Sunday, December 08, 2013

Great strides for high-achieving women

-Yes, yes yes! I could not be more pleased about the phenomenon of high-powered women marrying stay-at-home dudes. The elite-women-and-work conversation has far too often assumed that every woman wants/needs to be with a man at least as ambitious as she is, in a job that's at least as time-consuming. It becomes this discussion of power couples, ignoring the obvious practical benefits of one partner doing more at home, being more geographically flexible, etc. Feminism means either 50-50 marriages or that staying home (or "staying home" loosely defined, to include any couple's lower-paid, lower-power career) doesn't default along gender lines.

-Not all women, however, are cut out for high finance. Some of us have other... capabilities. For example: Last night at the party where I tried (and failed) to wear heels, I discovered a 'skill' I hadn't known I had, but had suspected. I am, I think, a supertaster. In a blind taste test, I could not only tell what color gummy bear I was eating by taste, but also by smell alone: to the amazement of fellow party-goers, I correctly identified that a gummy bear smelled red. This after having had a few gummy bears that evening, but none, prior to that, probably since being a kid.

Why did this happen? The group had been divided over whether the bears were actually different flavors, or whether we just thought they were because of the different colors. To me, it was clear there were subtle but distinct variations. A deep childhood sense-memory (I think it's called) about what artificial orange, cherry, etc. taste like (clearly I grew up before the food movement) came back to me, despite, again, not generally seeking this out as an adult. I was able to set aside the rubbery texture and hone in on which artificial flavor I was dealing with. Effortlessly.

4 comments:

caryatis said...

Congratulations on the tasting! Maybe this is why you seem to like cheese?

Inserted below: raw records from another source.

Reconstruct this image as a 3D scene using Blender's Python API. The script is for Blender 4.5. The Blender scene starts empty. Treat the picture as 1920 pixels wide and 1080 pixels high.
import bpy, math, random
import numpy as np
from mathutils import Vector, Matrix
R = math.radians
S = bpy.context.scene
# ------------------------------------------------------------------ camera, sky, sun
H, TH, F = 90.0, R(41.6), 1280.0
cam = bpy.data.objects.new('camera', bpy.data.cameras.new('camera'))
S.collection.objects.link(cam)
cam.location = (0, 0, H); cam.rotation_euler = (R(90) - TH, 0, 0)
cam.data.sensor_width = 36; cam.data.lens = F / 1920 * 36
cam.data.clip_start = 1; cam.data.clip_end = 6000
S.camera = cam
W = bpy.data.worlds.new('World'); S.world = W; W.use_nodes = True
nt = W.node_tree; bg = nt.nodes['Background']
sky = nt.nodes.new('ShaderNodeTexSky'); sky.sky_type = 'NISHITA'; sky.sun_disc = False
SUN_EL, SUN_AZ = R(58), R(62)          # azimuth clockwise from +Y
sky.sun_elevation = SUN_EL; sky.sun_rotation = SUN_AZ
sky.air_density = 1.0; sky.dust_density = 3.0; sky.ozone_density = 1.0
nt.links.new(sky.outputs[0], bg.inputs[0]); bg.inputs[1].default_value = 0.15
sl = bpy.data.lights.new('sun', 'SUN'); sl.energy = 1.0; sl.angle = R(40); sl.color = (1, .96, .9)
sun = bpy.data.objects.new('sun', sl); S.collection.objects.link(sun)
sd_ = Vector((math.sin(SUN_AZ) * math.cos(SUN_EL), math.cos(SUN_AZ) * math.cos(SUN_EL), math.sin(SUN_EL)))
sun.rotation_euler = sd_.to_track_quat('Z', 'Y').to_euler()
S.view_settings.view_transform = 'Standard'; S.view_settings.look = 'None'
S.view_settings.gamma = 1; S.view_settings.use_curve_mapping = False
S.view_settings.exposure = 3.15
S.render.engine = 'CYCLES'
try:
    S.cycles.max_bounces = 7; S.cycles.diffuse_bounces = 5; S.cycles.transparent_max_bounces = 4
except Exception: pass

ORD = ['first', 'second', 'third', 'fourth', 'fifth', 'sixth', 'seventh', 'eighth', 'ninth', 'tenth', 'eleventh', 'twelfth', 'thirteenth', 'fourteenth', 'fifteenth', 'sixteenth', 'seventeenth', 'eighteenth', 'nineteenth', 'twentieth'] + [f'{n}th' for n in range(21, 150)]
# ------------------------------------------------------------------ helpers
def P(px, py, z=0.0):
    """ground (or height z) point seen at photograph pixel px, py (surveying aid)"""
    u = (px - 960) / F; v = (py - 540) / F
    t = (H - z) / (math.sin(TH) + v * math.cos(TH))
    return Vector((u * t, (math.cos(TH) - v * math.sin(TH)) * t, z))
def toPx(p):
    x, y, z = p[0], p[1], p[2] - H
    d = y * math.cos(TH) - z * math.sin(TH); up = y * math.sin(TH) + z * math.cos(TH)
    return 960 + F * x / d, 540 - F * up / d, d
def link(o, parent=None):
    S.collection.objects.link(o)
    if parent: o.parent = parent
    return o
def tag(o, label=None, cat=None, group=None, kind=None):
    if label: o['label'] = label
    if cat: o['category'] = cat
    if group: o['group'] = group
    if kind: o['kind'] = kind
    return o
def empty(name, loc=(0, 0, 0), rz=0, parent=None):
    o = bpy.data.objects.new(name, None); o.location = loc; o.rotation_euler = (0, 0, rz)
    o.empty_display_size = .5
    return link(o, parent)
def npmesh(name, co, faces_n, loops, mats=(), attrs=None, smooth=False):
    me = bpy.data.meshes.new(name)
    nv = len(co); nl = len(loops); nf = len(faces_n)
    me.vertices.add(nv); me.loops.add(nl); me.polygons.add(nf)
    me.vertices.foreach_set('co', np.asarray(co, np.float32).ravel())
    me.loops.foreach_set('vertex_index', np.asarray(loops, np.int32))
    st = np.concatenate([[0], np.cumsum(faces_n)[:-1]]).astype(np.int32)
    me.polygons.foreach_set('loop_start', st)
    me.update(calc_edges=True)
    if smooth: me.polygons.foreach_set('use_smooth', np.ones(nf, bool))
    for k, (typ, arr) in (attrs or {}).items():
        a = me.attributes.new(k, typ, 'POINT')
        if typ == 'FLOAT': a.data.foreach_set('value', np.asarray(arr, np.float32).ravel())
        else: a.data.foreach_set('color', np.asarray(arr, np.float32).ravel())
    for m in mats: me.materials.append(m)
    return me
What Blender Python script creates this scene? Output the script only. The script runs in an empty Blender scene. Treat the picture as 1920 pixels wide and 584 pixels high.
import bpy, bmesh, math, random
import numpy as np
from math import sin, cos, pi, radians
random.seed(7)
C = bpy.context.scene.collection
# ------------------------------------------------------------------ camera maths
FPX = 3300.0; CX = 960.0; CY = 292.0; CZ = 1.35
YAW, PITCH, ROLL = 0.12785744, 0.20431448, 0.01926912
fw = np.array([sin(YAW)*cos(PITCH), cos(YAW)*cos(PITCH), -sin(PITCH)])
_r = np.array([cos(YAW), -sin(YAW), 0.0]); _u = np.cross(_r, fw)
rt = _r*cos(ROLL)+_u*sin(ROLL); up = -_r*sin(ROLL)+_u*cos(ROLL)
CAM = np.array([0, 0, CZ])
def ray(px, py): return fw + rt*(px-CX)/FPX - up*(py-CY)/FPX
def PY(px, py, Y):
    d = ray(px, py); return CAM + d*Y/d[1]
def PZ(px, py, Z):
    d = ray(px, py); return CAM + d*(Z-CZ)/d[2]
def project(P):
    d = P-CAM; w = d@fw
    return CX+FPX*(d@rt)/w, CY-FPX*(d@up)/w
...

I agree with most of what you say about asymmetrically career-minded couples. I'm not sure we should be equally sanguine, though, about breadwinner/housespouse couples as about the lower-paid or less ambitious spouse with a higher-paid one. How would you respond to the criticism (in the WSJ article as well as Friedan) that it's hard to be a housewife but because 1) it drives inequality within the couple 2) leaves the housespouse very vulnerable in the event of divorce 3) isolates her from adult life 4) makes it difficult to reenter the job market and 5) tends to erode self-esteem and is associated with higher rates of depression?

Now, assume that sexism doesn't exist and I think we still have a lot of those problems.

Petey said...

"Last night at the party where I tried (and failed) to wear heels"

Have you considered the more convenient alternative of foot binding?

"In a blind taste test, I could not only tell what color gummy bear I was eating by taste, but also by smell alone: to the amazement of fellow party-goers, I correctly identified that a gummy bear smelled red."

I have also been able to do this in the past. Pretty damn easy, IMHO.

Phoebe said...

Caryatis,

I agree that there's a difference between doing nothing outside the home/for pay and doing something less ambitious/lower-paid. Yet in these conversations, the two things tend to get conflated. There isn't always a clear place to draw the line, and lots of things get rounded down to house-spouse. Plus, what's "pin money" in one family is a livable income in another. There's a lot of leeway where one spouse might make enough less for there to be a power imbalance, but not so much less as to indicate having left the workforce.

Items 1-4 do hold, though, for the full-on stay-at-home spouse, who's entirely disconnected from the workforce. That said, there are also disadvantages to being the must-work-long-hours spouse, such as having to get moving, likely in uncomfortable clothes, early in the morning. In all seriousness, when household roles go by gender, the men who'd be much better-suited to a slower-paced life end up suffering, too, if not as drastically.

What I'd like to see is for society to get to a place where everyone ends up in the role that suits them, rather than a) defaulting to a gender role, or b) needing to be wildly ambitious just to put food on the table, or just to make sure that on the off-chance one's spouse leaves, one can do so. Item (b), of course, requires a social safety net this country doesn't have.

Petey,

Or, you're a supertaster as well. The others at the party were stunned, and I, like, won a contest. Not everyone can do this.

Petey said...

"Or, you're a supertaster as well."

Semantically, given my taste preferences, and what I guess to be your taste preferences, neither of us are supertasters.

In fact, methinks you fundamentally misunderstand the meaning of "supertaster".

(In short, they like bland food, and have trouble with sharp flavors.)